Canonical URL Checker

We inspect the page’s HTML <link rel="canonical"> tag, parse its HTTP Link header, follow the canonical target one hop, and detect conflicts — duplicate tags, mismatched HTML/header values, redirect chains, noindex collisions, and loops.

Canonical URLs: How to Solve Duplicate Content Without Losing Rankings

The same content reachable from multiple URLs is endemic on the web. Trailing slashes, tracking parameters, HTTP vs HTTPS, www vs non-www, print and AMP variants — all create technical duplicates. The <link rel="canonical"> tag is how you tell Google which URL to treat as the master copy and consolidate ranking signals to.

Self-referencing is the safe default

A self-referencing canonical — where every page declares its own URL as canonical — is best practice. It explicitly signals “this is the original version” and protects you if Google later finds the same content on a syndication partner or under a tracking parameter.

Where canonicals come from

Most sites use the HTML <link rel="canonical"> tag in the <head>. But canonicals can also be sent via the HTTP Link response header — useful for non-HTML files like PDFs that have no <head> to inject into. We check both sources and flag conflicts when the two disagree (Google ignores the page-level canonical when this happens).

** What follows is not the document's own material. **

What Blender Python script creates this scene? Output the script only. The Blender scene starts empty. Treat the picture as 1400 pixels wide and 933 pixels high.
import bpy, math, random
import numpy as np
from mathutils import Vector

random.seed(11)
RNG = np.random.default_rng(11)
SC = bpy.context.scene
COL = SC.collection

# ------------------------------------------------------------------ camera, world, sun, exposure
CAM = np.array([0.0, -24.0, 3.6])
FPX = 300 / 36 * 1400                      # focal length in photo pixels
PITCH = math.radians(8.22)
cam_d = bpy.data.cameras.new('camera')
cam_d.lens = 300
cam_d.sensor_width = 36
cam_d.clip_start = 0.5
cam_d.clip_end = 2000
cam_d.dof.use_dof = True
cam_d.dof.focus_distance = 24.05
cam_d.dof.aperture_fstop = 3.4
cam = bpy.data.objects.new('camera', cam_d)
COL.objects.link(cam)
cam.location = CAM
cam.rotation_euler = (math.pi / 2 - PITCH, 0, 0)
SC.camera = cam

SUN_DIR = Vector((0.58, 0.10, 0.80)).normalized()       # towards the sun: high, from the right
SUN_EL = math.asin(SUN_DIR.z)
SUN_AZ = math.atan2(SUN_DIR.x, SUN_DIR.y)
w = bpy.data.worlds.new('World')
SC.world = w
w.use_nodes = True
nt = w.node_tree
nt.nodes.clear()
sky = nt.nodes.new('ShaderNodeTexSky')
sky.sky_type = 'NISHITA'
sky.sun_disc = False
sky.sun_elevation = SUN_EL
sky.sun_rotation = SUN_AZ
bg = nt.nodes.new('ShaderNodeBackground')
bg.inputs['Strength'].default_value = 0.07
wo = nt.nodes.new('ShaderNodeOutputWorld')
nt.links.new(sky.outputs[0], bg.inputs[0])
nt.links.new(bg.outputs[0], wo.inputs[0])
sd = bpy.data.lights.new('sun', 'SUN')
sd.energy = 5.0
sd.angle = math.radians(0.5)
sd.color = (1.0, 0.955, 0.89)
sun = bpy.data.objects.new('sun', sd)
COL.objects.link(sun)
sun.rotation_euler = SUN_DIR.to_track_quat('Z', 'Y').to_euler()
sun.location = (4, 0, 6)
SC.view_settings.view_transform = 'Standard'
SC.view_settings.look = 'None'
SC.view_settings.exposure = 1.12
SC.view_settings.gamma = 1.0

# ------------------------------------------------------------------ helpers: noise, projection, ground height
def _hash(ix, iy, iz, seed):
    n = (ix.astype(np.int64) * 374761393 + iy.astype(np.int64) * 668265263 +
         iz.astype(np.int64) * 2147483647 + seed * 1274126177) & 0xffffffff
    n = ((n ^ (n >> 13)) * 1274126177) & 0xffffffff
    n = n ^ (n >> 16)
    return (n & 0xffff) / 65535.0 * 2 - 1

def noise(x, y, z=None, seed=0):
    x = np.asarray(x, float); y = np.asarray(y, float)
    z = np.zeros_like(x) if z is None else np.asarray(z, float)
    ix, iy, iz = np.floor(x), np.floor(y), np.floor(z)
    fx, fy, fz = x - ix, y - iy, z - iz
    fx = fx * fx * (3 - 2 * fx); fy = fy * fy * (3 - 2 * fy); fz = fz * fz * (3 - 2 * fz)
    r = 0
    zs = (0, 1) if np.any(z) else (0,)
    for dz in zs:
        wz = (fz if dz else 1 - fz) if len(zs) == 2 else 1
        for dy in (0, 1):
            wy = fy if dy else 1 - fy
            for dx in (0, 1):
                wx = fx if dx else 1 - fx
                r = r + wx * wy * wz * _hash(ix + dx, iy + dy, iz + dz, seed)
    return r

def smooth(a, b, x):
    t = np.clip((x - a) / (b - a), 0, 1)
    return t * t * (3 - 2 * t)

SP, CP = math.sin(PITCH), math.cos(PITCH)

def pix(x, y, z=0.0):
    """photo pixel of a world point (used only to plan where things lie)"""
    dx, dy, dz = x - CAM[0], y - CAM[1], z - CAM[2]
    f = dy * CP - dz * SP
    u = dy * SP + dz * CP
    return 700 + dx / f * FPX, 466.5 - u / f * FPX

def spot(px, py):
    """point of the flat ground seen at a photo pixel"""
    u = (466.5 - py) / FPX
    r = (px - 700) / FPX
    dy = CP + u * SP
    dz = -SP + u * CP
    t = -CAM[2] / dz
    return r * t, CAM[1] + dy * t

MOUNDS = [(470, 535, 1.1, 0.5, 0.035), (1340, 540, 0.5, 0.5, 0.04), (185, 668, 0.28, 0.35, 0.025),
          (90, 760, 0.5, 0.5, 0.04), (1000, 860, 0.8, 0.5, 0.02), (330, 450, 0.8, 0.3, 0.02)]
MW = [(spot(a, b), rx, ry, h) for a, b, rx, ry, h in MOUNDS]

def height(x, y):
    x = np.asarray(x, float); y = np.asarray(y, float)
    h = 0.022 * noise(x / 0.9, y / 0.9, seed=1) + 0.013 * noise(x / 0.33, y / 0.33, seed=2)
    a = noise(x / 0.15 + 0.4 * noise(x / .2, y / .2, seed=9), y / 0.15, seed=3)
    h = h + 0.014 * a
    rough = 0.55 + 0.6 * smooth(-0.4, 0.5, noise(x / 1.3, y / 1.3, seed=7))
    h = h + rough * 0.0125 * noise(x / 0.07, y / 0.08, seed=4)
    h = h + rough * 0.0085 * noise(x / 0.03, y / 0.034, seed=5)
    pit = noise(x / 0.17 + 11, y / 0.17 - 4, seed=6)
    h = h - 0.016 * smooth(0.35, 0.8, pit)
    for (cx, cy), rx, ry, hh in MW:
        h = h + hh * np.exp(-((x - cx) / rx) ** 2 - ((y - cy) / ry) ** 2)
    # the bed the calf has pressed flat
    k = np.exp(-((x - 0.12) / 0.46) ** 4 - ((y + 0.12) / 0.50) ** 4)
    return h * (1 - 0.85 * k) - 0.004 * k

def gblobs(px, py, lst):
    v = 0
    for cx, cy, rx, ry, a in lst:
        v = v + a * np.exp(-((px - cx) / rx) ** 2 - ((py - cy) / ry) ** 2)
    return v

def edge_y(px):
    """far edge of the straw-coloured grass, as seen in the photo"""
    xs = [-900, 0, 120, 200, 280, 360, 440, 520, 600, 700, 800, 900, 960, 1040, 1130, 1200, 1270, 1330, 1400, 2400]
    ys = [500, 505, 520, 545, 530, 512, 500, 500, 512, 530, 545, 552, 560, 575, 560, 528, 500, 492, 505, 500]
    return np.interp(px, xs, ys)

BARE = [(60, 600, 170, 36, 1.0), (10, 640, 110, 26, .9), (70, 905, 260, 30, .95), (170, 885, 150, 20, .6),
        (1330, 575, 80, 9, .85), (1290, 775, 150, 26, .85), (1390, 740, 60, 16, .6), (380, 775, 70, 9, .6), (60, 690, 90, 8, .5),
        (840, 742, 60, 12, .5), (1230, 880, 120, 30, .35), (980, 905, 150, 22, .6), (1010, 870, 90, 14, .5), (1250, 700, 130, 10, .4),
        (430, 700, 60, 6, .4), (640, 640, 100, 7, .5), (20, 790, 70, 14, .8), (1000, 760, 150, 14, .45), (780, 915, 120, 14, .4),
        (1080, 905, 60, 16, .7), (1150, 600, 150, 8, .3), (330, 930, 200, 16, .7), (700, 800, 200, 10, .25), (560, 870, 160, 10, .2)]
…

Conflicts that quietly destroy your canonicals

  • Multiple canonical tags in the same HTML — Google ignores the page-level canonical entirely.
  • Canonical + noindex on the same page — contradictory signals; Google may drop both.
  • Canonical points to a redirect — Google follows it, but prefers a direct canonical to the final URL.
  • Canonical to a 4xx/5xx page — broken canonicalisation; ranking signals are lost.
  • Canonical loops — page A → B → A; Google ignores both.
  • Cross-domain canonicals — fine for syndication, dangerous when accidental (a copy-pasted template can wipe out a whole site’s rankings overnight).

How to use this tool

Paste any URL above. We follow redirects, parse every canonical signal on the page, and then probe the canonical target itself — fetching it, reading its own canonical, and reporting whether the chain stops cleanly. Run it on key landing pages, on URL variations (example.com vs example.com/ vs www.example.com) and on parameterised URLs to catch silent canonicalisation bugs before they cost rankings.